By MARTIN JAY
By MARTIN JAY
July 27, 2011
I never thought I could be converted. But Norway’s loss of 93 victims has made me think about the death sentence and how the arguments for bringing it back seem to be stronger than ever. We are living in an era of liberalism both in the north (Europe) and further south in the Arab world where it seems inconceivable to put a man to death for any grotesque criminal act. But if the state takes full responsibility for Norway’s loss, then it has to presume that Anders Behring Breivik’s actions simply would not have been carried out by him, if he knew he would face the death sentence. Norway should now be thinking about deterring others from following this maniac and his perverse course of making himself a media and Internet sensation, regardless of whether we acknowledge him to be a “right wing” or “extremist” freak or not.
It’s all about the media story that follows the massacre, and the role of journalists. But above all, it is about how governments from these extreme “liberal” countries act to prevent a repetition.
It’s a similar story in Morocco, my adopted home country. In April 2011, a young man from a sleepy port town of Safi traveled to Marrakesh and planted a huge bomb in a tourists’ café – which he detonated at a long distance with a mobile telephone killing 20. Since the day of his arrest he has maintained a smugness about his actions which really makes my blood boil and made me start to think that European governments in tandem with Arab neighbors need an act of extremism in itself to combat this latest fad.
There is a link between both Marrakesh in April and Utoya in Norway which raised an obvious point: simply, how can we deter our societies’ insane from immortalizing themselves in the annals of history, following gruesome acts like these when we don’t have the “extreme” laws in place?
Don’t we need an international convention on common sense, brainstorming about how to stop this new breed of lunatic – the one whose bigger plan is to stick around and be caught, then be made a media sensation for years, possibly decades to come, with TV deals, a film and books to follow.
Would Adil El Atmani have gone ahead with this abysmal act if instead of being made a martyr or some kind of media icon – and certainly a hero of the Jihadist movement – he would have to face the electric chair? Would Breivik gone ahead with this biblical act of horror, which involved shooting children at point blank range, if he knew that he would be given the same death, with the same method (being fired at with an assault rifle) more or less immediately after being found guilty? I doubt it.
Would the world be shocked if a Norwegian court ordered a death sentence by firing squad?
It is not remotely relevant that he revered UK right-wing figures such as Melanie Philips who writes a Daily Mail blog and sought some comfort from it nor that he hated Muslims. What the media are doing at the moment in the UK and across Europe is muddle the issue with sensation and gore, whereas it should be focusing on how his story is going to be portrayed and how his character is going to become a macabre legend, worthy of endless attention, which can only mean inspiring others to follow suit.

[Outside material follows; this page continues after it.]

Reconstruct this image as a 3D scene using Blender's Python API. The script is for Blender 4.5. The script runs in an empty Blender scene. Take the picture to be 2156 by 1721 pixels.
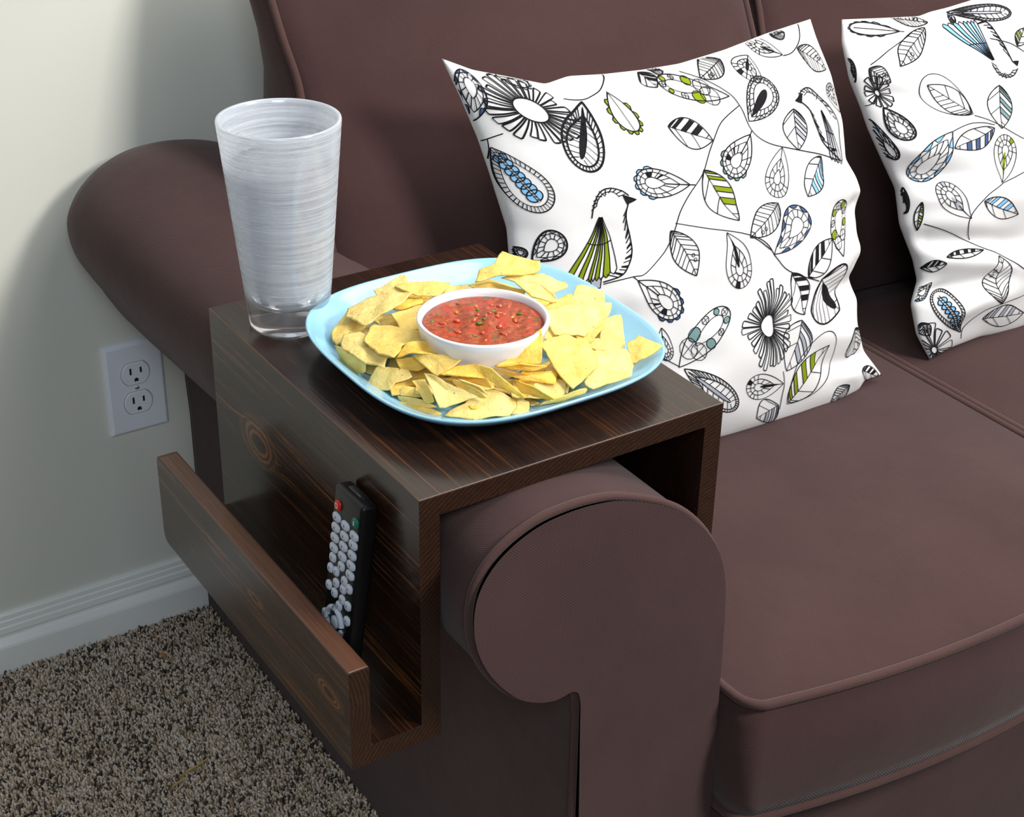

Both these acts of terrorism made me think of why I never believed in the death sentence, which takes me back to when I used to live in Kenya. In this former British colony, when thieves come to rob your house, they wait for you to be in. It is of no purpose for them if you are not there as their aim is to torture you to let them know where you are supposed to have left the stash of money which all Kenyan thieves believe Europeans and wealthy compatriots keep in their houses. In all cases, after torturing the victims, they kill them without exception. The reason? To eliminate the slightest possibility of being identified later and then facing either the death sentence or a 10-year prison sentence in a jail – which is a death sentence in itself, no mistake.
Logically in the Kenyan scenario, clearly the death sentence deterrent doesn’t work. Yet in the Arab world at least, where some countries actually practice death sentences – certainly brutal forms of corporal punishment – the argument for stringing up these sick nuts is a strong one. Whether Arab world or farther north, we have not combated this new, modern freak form of terrorism – the most cowardly of its kind. But if governments and civil society don’t create a deterrent which hits back twice as hard, we can certainly expect more of it. And finally a debate of capital punishment will follow.
The north needs to show its voters that their governments are working on a solution to reduce the risk of more extremist carnage descending on them, which just feeds the debate about immigration (from the Arab world) and leaves only the racists as winners. The south too could show Europe that is it serious about lunatics like El Atmani hijacking Islam for misguided profit as such extremism needs to be tackled. A death sentence for terrorists in Arab countries doesn’t seem extreme enough though, but it might be a good start.